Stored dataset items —
══════════
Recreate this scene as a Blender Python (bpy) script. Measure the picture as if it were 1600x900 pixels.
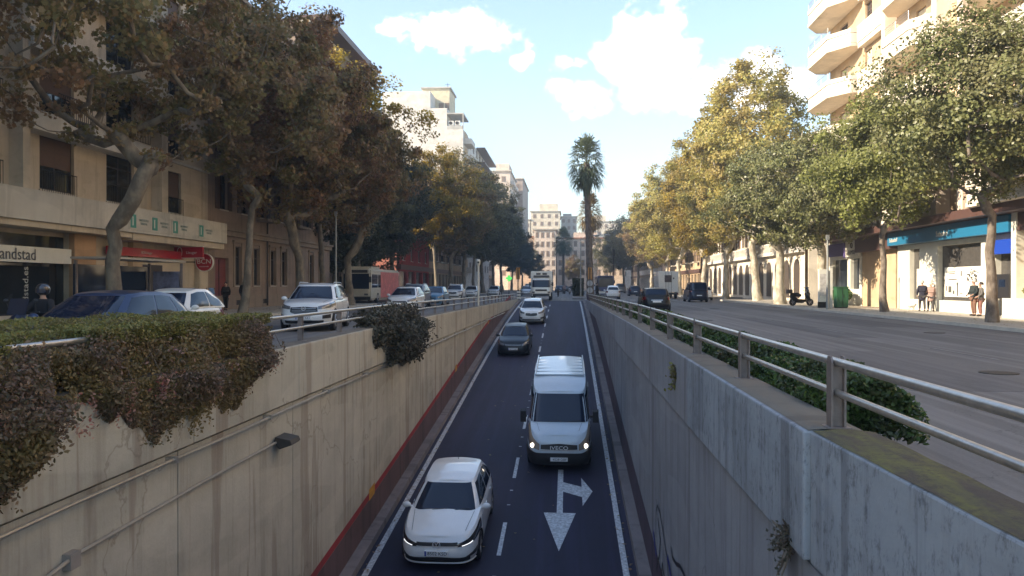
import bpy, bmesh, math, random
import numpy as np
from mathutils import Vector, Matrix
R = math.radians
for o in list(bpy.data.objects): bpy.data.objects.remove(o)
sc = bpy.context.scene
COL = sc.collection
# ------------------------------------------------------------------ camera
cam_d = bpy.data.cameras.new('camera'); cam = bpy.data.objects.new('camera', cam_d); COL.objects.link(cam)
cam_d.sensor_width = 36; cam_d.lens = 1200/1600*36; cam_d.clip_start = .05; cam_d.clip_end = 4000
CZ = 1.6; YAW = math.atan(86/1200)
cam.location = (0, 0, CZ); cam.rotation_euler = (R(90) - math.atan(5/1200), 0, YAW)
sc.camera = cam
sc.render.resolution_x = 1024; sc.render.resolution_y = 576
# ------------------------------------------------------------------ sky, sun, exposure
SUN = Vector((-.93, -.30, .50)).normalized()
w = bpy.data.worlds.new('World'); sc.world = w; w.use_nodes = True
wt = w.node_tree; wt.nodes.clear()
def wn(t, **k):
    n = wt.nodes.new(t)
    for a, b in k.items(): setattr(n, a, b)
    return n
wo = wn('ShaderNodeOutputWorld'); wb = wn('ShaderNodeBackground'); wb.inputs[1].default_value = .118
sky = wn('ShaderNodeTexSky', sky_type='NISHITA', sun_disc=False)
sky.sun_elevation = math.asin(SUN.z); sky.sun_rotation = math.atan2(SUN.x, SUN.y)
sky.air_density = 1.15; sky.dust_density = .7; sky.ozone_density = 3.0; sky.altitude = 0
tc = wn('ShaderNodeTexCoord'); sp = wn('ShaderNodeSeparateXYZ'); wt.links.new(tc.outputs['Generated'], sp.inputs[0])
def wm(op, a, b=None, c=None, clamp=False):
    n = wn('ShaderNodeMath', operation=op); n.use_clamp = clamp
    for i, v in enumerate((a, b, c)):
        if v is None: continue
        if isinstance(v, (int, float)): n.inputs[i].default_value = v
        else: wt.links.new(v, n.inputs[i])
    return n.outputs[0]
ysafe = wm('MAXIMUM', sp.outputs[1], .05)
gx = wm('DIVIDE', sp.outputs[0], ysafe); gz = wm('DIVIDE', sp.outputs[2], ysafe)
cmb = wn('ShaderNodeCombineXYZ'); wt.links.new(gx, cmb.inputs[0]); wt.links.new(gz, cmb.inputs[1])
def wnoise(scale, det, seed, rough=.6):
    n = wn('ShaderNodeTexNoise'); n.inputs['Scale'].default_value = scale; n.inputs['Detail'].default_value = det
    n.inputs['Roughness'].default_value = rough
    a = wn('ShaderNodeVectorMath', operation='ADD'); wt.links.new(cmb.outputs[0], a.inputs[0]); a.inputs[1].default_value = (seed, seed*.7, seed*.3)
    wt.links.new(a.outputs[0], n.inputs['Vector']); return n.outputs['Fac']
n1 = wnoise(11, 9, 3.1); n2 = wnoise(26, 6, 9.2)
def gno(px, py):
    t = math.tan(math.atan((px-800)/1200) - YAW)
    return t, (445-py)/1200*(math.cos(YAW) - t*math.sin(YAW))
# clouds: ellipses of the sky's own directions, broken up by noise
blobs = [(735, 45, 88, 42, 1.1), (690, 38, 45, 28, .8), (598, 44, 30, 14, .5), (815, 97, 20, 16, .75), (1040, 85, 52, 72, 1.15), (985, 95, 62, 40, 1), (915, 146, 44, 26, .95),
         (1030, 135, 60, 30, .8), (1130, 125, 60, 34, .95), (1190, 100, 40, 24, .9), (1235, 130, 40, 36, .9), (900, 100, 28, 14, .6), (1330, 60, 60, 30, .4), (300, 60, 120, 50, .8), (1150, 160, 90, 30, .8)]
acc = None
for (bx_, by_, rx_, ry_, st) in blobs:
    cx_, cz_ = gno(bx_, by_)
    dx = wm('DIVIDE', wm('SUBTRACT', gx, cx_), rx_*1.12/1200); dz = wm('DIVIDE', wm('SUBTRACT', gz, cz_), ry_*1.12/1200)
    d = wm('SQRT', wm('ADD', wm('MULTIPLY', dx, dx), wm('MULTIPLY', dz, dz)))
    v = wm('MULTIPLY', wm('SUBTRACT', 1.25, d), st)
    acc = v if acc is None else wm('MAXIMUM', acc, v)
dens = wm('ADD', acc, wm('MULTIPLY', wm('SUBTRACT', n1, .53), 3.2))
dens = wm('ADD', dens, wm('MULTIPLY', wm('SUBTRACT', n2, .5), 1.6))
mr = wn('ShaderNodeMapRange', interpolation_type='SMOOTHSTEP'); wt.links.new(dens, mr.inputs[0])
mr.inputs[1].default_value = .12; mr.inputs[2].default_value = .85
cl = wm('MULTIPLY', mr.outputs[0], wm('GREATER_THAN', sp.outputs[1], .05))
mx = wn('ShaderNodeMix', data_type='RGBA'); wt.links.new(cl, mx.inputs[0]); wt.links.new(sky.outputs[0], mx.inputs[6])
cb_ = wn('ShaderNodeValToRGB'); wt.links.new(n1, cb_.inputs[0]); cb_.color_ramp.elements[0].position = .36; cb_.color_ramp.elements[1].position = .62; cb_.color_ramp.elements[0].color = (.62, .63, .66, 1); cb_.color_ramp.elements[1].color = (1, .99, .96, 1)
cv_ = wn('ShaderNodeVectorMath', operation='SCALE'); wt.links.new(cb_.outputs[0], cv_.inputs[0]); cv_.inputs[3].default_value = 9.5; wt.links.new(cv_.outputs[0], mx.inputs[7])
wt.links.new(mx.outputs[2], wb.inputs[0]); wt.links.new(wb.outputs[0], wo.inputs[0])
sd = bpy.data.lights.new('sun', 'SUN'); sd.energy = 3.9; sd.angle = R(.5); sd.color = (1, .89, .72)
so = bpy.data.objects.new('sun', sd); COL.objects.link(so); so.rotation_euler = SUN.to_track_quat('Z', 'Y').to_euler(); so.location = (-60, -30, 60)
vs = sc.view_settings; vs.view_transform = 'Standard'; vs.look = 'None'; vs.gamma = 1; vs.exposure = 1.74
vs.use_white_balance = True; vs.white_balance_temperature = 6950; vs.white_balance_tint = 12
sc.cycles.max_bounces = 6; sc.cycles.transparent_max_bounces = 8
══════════
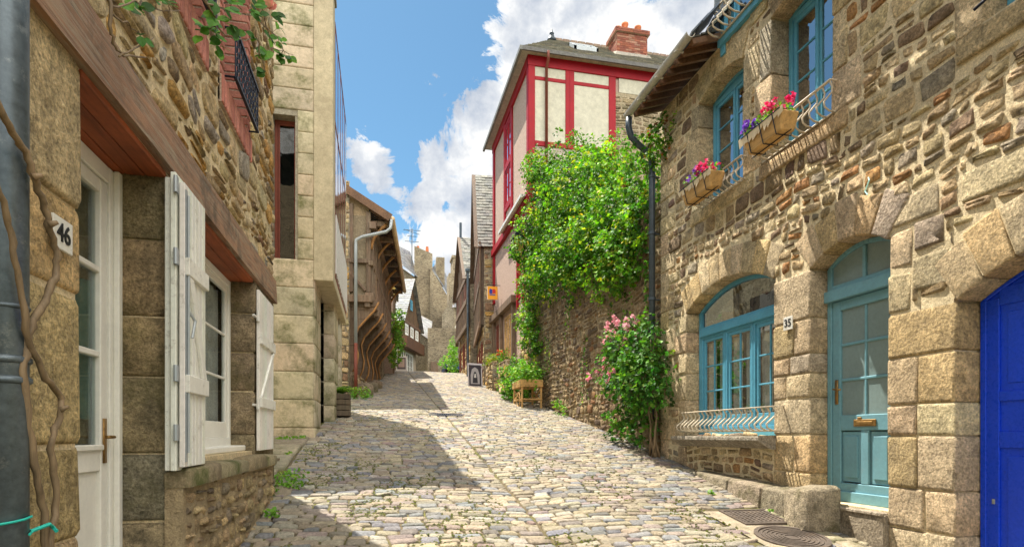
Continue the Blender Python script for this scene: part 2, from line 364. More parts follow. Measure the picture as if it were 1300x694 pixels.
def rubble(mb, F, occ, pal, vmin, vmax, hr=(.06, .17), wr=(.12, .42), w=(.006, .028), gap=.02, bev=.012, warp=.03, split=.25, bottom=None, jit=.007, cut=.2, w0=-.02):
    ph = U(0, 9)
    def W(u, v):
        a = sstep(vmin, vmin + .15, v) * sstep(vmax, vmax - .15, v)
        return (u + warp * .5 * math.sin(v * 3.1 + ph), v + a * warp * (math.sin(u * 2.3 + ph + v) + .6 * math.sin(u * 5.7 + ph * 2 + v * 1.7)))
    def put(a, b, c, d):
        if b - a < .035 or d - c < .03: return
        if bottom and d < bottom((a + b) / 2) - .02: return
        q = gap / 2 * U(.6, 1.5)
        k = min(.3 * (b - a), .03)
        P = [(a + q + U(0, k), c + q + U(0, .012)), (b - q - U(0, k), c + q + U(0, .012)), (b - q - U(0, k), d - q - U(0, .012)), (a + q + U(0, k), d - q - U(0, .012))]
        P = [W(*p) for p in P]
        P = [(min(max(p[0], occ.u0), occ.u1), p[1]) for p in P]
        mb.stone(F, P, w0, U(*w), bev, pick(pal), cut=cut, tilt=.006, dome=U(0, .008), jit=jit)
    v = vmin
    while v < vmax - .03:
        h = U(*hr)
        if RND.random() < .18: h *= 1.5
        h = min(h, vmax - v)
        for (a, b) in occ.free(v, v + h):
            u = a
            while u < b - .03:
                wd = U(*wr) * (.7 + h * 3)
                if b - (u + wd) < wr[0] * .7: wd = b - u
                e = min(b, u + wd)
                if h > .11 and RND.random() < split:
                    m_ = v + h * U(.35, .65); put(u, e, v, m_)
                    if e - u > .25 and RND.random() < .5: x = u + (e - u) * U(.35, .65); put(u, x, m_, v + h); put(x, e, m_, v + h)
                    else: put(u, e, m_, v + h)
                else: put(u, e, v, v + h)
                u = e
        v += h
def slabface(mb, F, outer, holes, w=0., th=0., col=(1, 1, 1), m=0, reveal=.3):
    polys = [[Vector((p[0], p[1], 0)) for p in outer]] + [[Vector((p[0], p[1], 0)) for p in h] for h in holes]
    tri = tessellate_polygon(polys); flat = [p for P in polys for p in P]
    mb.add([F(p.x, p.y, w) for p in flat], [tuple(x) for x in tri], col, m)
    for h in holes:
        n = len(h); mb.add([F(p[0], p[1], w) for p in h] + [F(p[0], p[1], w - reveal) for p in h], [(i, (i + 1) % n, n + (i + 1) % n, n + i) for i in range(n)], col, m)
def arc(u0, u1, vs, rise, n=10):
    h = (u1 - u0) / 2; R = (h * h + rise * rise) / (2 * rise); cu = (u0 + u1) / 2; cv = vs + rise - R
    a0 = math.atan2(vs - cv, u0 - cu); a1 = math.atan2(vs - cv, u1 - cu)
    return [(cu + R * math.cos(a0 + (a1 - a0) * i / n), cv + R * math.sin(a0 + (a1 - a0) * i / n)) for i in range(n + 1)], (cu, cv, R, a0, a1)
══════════
Exercise goal —
From the listing, copy every line where the string "this" appears.

Reply —
Recreate this scene as a Blender Python (bpy) script. Measure the picture as if it were 1600x900 pixels.
Continue the Blender Python script for this scene: part 2, from line 364. More parts follow. Measure the picture as if it were 1300x694 pixels.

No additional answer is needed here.